At least, it’s not called Milligram

The residents of Millennium City should heave a sigh of relief that the area will merely morph from Gurgaon to Gurugram.

At least, it’s not called Milligram
The residents of Millennium City should heave a sigh of relief that the area will merely morph from Gurgaon to Gurugram. The city and surrounding district could well have been conferred a multisyllabic new-old appellation instead, as happened in the case of Tiruchirappalli — formerly Trichy, not to be confused with Thrissur, earlier known as Trichur —and many other Indian cities. Haryana has commendably restrained itself to redesignating just two districts, the other being Mewat that has been further shortened to Nuh.

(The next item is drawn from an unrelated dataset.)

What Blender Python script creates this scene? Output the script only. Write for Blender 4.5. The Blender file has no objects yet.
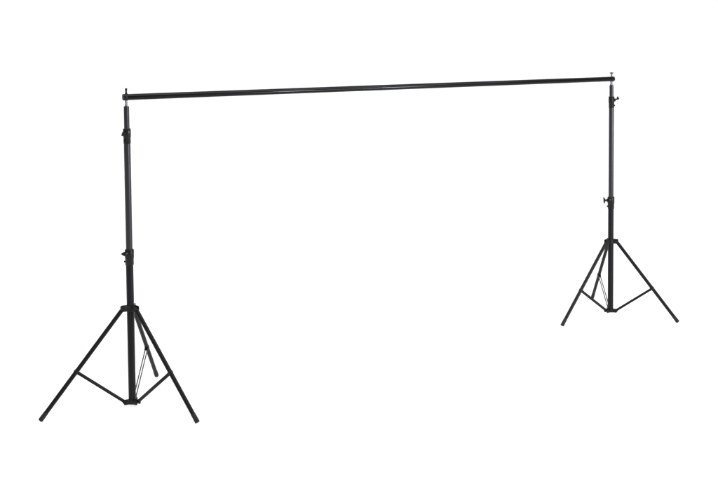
import bpy, bmesh, math
from mathutils import Vector, Matrix
PI = math.pi
S = bpy.context.scene
C = S.collection

# ------------------------------------------------------------ materials
def mat(name, col, rough, metal=0.0, spec=0.5, var=0.25, bump=0.0, scale=60.0, coat=0.0):
    m = bpy.data.materials.new(name); m.use_nodes = True
    nt = m.node_tree; b = nt.nodes['Principled BSDF']
    b.inputs['Metallic'].default_value = metal
    b.inputs['Specular IOR Level'].default_value = spec
    b.inputs['Coat Weight'].default_value = coat
    tc = nt.nodes.new('ShaderNodeTexCoord')
    n = nt.nodes.new('ShaderNodeTexNoise'); n.inputs['Scale'].default_value = scale
    n.inputs['Detail'].default_value = 5
    nt.links.new(tc.outputs['Object'], n.inputs['Vector'])
    r = nt.nodes.new('ShaderNodeMapRange')
    r.inputs['From Min'].default_value = .3; r.inputs['From Max'].default_value = .7
    r.inputs['To Min'].default_value = rough * (1 - var); r.inputs['To Max'].default_value = rough * (1 + var)
    nt.links.new(n.outputs['Fac'], r.inputs['Value']); nt.links.new(r.outputs['Result'], b.inputs['Roughness'])
    n2 = nt.nodes.new('ShaderNodeTexNoise'); n2.inputs['Scale'].default_value = scale * .15
    n2.inputs['Detail'].default_value = 4
    nt.links.new(tc.outputs['Object'], n2.inputs['Vector'])
    cr = nt.nodes.new('ShaderNodeValToRGB')
    cr.color_ramp.elements[0].position = .3; cr.color_ramp.elements[1].position = .7
    cr.color_ramp.elements[0].color = tuple(c * (1 - var * .5) for c in col) + (1,)
    cr.color_ramp.elements[1].color = tuple(c * (1 + var * .5) for c in col) + (1,)
    nt.links.new(n2.outputs['Fac'], cr.inputs['Fac']); nt.links.new(cr.outputs['Color'], b.inputs['Base Color'])
    if bump:
        bp = nt.nodes.new('ShaderNodeBump'); bp.inputs['Strength'].default_value = bump
        bp.inputs['Distance'].default_value = .0005
        nt.links.new(n.outputs['Fac'], bp.inputs['Height']); nt.links.new(bp.outputs['Normal'], b.inputs['Normal'])
    return m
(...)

Fortunately, despite the purported mythological provenance of Haryana’s second city that paradoxically forever remains a village, no suggestions for Gurgaon to be renamed Dronacharyagram have apparently been proffered or accepted.

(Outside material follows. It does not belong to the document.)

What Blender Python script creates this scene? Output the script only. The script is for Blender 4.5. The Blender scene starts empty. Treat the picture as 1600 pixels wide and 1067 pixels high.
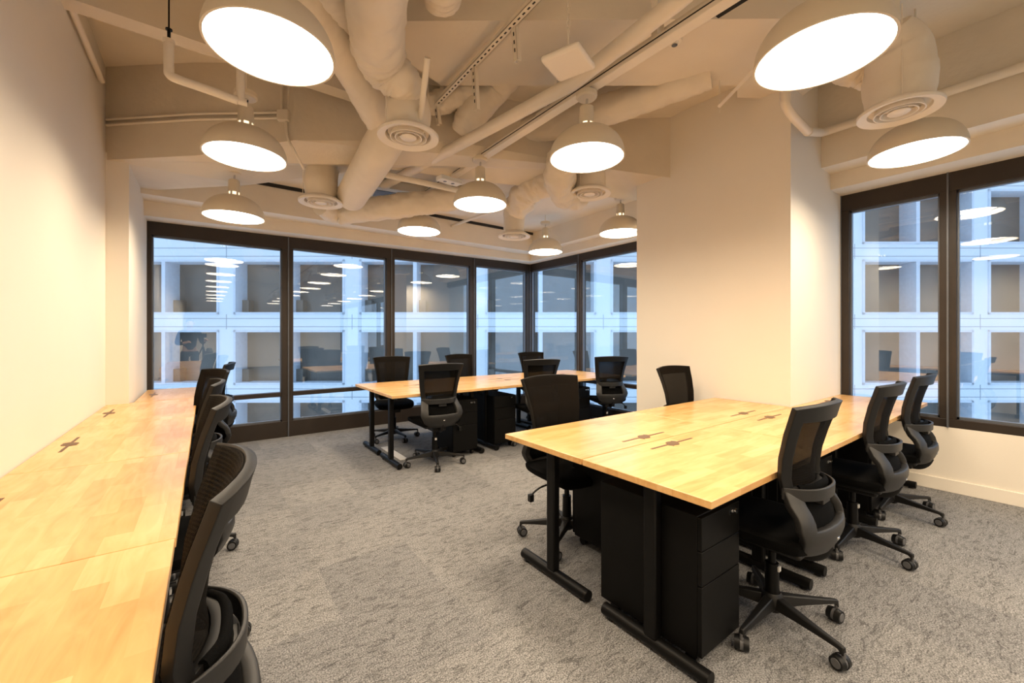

If pronounced with the right foreign-returned accent, Gurugram exudes a certain cool hipster vibe. So much so that, had Haryana chief minister Manohar Lal Khattar not grabbed the name double quick, it could well have been commandeered by tech-savvy denizens of that very conurbation probably to be bestowed on an app on the lines of Instagram, as some in the Twitterverse have already averred. It is, however, most providential that the state authorities did not decide to have a bit of both worlds — the millennial and rural — and rename the city Milligram.